Friday, October 24, 2008
Christian Dior RTW Spring 2009
by WWD Staff
“Tribal Chic,” proclaimed the program notes for John Galliano’s spring show for Christian Dior. Once upon a time, that might have meant an over-the-top costume affair, the kind to delight Galliano’s countless devotees who reveled in such glorious mayhem and infuriate those who didn’t. But not this season. Instead, Galliano took a decidedly subdued approach to the so-up-his-alley motif. “It’s a sideward glance, an abstraction of Africa,” he said before his show. “It’s never, never literal.”

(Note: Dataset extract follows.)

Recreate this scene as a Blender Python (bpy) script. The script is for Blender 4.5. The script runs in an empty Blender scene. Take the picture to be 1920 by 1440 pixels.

Certainly not. In fact, the tribe whose chic he seemed most interested in is that of the tony types used to forking over ample wampum for fabulous flash-and-fashion, but who these days may be feeling cautious, and who could blame them? Now they need a reason to buy, which means goodbye to fall’s tailored Mrs. Robinson retro; they’ve got plenty. These gals want a new spin on fun, beautiful look-at-me clothes, without spinning out of control. Galliano’s solution: dresses, an explosion of them, with lean, waist-cinching bodices and short, flippy skirts. He showed them mostly in happy brights or “fingerpainted” animal spots, with lots of workable transparency. And they looked appealing, whether reasonably unfettered, as in strapless and halter prints, or embroidered, jeweled and studded in articulated patterns that apparently accounted for those tribal glances. (Inventive shoes with full-figured goddess heels did so more directly.) Ditto the gowns, which Galliano kept in the same feeling, only long.
Yet for all the prettiness, the collection had issues. Most quizzically, it formed an unlikely intersection between the safe and the impractical, with some looks wafting toward contemporary. Lucky, then, that Galliano set the record straight with a few ingeniously constructed jackets in leather and python.